▶ **Information supplied**:
━━━━━━━━━━

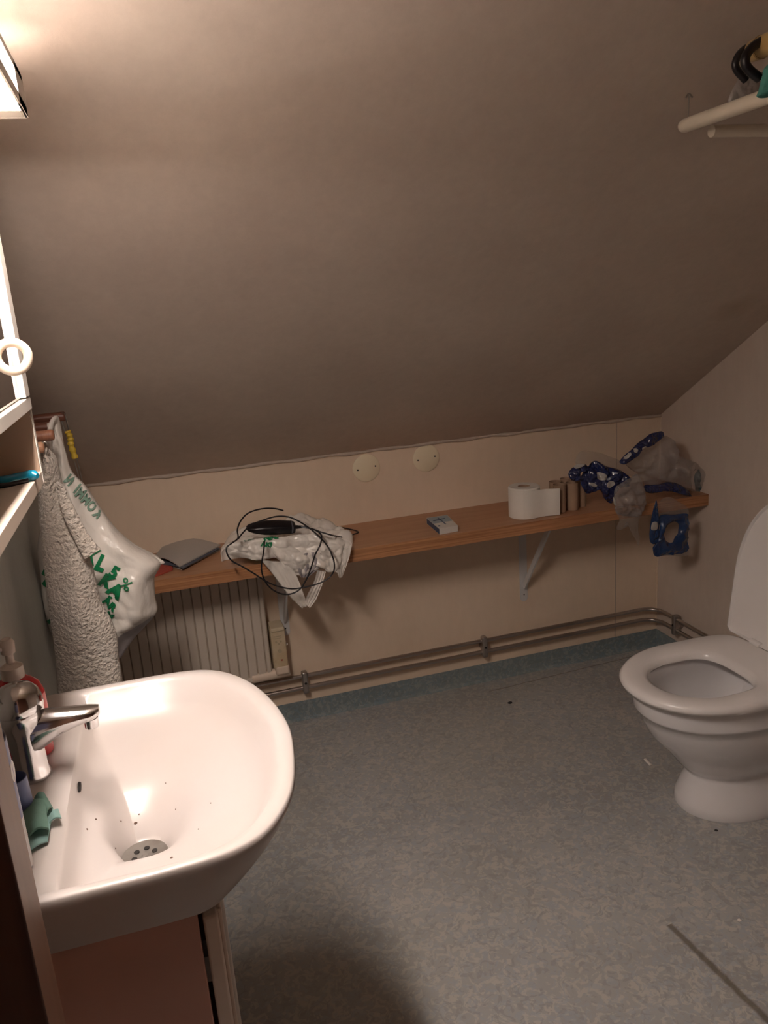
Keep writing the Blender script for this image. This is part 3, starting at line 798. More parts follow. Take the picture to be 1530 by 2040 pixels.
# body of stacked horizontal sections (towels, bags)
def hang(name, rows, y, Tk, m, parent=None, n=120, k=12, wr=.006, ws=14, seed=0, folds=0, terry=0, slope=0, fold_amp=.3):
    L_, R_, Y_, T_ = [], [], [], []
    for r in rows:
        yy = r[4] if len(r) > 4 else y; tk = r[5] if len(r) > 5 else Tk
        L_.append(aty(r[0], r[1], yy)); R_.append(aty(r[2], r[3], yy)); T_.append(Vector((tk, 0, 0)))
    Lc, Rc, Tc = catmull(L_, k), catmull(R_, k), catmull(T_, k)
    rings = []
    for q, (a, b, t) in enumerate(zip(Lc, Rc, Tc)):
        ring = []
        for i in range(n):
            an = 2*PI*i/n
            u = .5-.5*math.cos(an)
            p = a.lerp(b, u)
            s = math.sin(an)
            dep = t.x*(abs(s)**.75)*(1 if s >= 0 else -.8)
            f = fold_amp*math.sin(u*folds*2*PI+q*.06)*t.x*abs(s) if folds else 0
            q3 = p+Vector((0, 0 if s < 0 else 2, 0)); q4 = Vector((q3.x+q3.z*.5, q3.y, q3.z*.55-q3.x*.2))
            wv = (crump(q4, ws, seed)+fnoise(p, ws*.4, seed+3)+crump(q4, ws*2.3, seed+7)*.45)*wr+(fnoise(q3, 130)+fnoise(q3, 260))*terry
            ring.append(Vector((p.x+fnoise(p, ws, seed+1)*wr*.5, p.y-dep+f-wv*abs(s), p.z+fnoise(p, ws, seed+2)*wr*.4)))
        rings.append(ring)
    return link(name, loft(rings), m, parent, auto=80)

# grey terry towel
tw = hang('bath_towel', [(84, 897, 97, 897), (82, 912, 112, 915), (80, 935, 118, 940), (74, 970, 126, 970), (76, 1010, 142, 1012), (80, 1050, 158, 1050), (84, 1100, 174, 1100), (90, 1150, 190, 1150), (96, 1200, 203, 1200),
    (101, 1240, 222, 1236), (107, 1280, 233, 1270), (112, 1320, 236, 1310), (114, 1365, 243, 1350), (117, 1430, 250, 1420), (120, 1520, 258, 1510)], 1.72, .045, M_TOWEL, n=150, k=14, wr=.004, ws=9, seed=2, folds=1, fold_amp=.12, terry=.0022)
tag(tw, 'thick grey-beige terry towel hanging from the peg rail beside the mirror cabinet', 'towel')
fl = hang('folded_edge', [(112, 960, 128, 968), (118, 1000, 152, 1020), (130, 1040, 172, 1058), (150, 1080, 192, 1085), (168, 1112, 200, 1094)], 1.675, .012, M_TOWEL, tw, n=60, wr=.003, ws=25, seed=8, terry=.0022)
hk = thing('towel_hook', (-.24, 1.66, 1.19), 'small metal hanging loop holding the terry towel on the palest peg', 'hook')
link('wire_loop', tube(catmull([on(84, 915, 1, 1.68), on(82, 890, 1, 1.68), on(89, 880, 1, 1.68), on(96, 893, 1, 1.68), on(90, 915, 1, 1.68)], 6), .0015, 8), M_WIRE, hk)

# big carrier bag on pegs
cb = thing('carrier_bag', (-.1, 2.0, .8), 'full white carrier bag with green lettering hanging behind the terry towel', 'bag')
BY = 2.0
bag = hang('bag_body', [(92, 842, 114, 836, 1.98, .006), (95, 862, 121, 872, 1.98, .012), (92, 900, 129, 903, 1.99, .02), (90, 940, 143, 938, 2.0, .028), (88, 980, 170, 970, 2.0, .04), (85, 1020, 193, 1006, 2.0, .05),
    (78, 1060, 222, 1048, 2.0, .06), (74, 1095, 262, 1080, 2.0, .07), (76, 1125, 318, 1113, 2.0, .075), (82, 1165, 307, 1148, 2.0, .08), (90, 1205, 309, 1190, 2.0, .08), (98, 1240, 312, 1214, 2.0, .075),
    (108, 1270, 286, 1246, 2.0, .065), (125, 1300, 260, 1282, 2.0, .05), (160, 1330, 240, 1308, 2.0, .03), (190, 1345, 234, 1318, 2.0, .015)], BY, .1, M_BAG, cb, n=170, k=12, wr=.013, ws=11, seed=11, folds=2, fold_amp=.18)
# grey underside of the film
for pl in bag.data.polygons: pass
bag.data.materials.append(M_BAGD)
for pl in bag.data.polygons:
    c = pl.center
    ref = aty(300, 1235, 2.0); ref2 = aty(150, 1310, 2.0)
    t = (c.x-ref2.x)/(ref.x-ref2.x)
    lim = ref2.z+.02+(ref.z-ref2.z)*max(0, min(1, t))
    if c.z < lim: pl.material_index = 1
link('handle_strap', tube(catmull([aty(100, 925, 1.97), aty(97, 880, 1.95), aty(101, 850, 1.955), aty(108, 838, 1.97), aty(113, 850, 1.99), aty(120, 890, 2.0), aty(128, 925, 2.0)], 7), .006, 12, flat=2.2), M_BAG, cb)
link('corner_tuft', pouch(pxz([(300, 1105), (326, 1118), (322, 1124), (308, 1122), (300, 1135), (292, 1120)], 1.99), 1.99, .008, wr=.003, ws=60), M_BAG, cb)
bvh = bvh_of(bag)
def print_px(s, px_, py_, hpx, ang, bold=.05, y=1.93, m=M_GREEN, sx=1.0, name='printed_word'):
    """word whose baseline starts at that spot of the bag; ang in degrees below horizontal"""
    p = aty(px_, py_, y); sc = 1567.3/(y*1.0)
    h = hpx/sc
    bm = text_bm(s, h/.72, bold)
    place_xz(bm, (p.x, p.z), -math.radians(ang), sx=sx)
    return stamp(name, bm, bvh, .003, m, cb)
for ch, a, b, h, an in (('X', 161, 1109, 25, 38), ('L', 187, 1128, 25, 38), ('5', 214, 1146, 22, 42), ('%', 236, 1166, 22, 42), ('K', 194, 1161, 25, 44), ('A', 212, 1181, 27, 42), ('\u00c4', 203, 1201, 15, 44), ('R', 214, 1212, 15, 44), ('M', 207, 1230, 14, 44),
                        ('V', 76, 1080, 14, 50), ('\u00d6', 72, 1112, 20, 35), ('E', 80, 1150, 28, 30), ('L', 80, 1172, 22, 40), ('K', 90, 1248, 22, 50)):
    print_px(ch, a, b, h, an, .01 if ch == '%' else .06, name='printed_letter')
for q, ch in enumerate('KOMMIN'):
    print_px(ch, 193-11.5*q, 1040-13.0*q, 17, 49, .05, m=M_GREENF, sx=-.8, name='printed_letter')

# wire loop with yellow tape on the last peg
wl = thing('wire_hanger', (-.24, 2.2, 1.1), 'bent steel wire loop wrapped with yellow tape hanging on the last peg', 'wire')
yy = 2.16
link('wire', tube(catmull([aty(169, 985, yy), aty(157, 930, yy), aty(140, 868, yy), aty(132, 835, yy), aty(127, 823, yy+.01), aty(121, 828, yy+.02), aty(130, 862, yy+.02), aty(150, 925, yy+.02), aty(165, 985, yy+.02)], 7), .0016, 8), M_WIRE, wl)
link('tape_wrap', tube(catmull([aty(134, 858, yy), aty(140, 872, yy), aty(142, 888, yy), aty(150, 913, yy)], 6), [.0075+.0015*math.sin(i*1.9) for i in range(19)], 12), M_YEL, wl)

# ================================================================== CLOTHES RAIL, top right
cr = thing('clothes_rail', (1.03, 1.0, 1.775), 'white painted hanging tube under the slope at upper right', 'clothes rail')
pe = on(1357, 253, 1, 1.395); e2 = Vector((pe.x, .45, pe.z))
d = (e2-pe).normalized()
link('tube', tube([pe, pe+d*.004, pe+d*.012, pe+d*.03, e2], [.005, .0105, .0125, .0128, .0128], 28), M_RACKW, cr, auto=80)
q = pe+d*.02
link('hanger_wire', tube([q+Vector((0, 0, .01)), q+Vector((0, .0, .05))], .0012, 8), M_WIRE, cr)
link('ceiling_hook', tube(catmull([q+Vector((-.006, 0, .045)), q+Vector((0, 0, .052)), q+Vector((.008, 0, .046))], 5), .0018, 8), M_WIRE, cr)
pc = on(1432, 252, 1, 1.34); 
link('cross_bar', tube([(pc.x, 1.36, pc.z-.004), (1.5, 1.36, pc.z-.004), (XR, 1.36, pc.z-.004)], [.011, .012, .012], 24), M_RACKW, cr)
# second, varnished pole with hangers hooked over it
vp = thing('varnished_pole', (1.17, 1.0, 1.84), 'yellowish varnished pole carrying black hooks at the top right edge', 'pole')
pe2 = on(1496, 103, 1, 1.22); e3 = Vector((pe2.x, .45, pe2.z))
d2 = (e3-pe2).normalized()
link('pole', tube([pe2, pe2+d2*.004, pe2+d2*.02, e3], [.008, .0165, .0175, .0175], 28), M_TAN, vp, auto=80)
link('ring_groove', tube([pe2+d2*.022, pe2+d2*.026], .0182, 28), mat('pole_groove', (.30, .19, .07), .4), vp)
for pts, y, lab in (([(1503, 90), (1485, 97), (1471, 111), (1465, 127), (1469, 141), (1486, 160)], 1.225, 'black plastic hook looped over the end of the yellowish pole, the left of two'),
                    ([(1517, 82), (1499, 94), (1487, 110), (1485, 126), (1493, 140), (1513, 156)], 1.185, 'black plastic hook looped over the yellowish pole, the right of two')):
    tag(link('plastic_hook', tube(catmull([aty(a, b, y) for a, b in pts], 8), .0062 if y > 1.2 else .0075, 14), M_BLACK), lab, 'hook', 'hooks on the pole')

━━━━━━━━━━

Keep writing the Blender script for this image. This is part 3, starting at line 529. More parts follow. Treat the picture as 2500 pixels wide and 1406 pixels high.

━━━━━━━━━━

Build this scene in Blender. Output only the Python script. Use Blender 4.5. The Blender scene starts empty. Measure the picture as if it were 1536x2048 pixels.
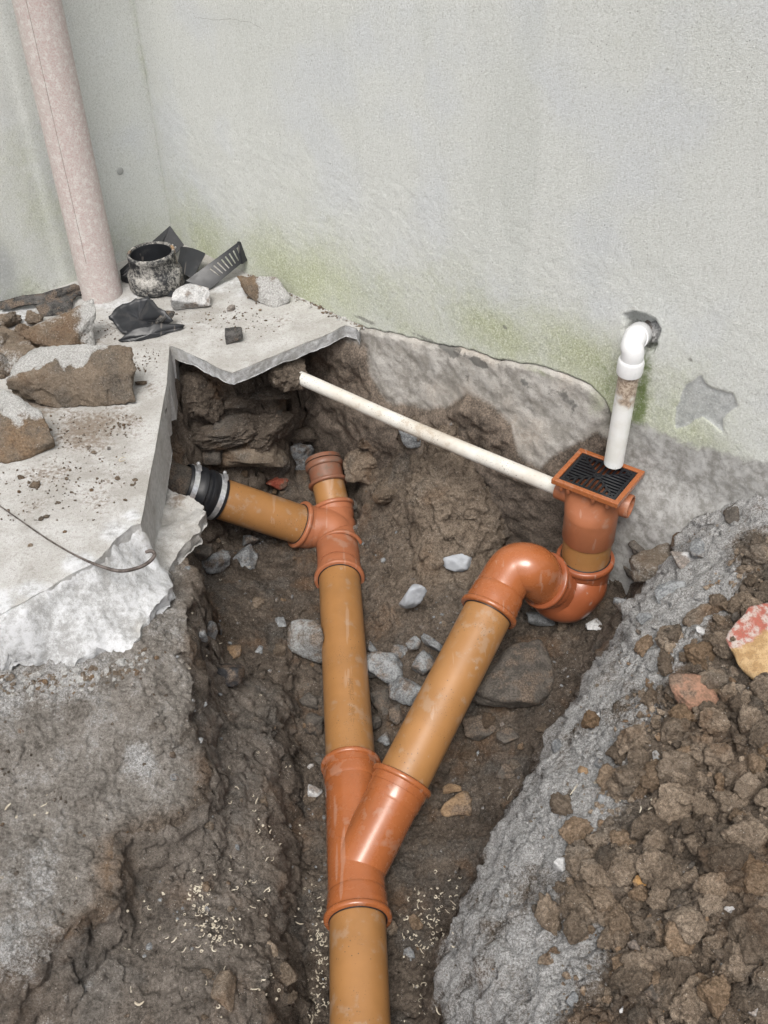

━━━━━━━━━━

▶ **Directive**:
Write out each line of the data that holds the string "parts".

▶ **Task result**:
Keep writing the Blender script for this image. This is part 3, starting at line 798. More parts follow. Take the picture to be 1530 by 2040 pixels.
Keep writing the Blender script for this image. This is part 3, starting at line 529. More parts follow. Treat the picture as 2500 pixels wide and 1406 pixels high.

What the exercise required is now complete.